An Effective Method to Construct Cluster-based Frameworks with Multifarious Structures, Luminescence, and Sorption Properties

An effective method was developed for the synthesis of three cluster-based frameworks with multifarious secondary building units (SBUs) and various structures, which were formulated as [Me2NH2]2[Zn10(BTC)6(μ3-O)(μ4-O)(H2O)5]·3DMA·9H2O (FJI-3), [Me2NH2]2[Zn9(μ3-OH)2(BTC)6(H2O)3]·5DMA·6H2O (FJI-4) and [Me2NH2][Zn3(μ3-OH)(BTC)2DMF]·H2O (FJI-5) (H3BTC = 1,3,5-benzenetricarboxylic acid, DMA = N,N′-dimethyl acetamide and DMF = N,N′-dimethyl formamide), respectively.

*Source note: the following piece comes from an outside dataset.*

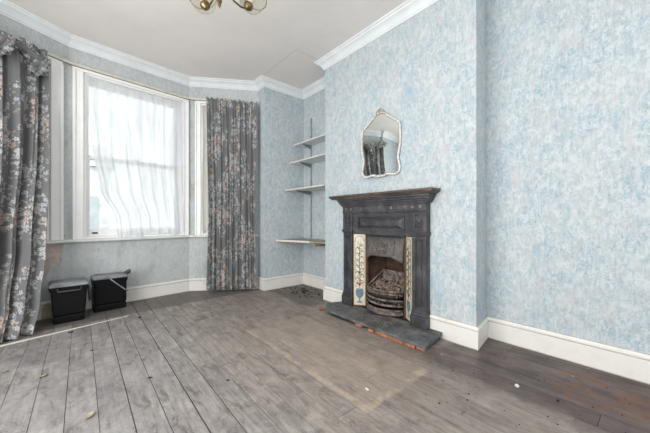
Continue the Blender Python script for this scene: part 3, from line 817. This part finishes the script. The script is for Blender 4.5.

X-ray structural analysis reveals that FJI-3 displays 3D highly porous metal-organic framework with four kinds of microporous cages constructed by two paddle-wheel Zn2(CO2)4, trimeric Zn3O(CO2)6, and tetrameric Zn4O(CO2)6 SBUs. FJI-4 exhibits 3D microporous MOFs with a dodecahedral cavities built by paddle-wheel Zn2(CO2)4 and trimeric Zn3O(CO2)6. FJI-5 shows 3D microporous MOFs with an 1D channel assembled by the Zn3O(CO2)6 SBUs. In addition, the fluorescence and sorption properties in these cluster-based frameworks were also investigated. Furthermore, the method employed in this work may provide an useful approach to the design and synthesis of novel cluster-based frameworks.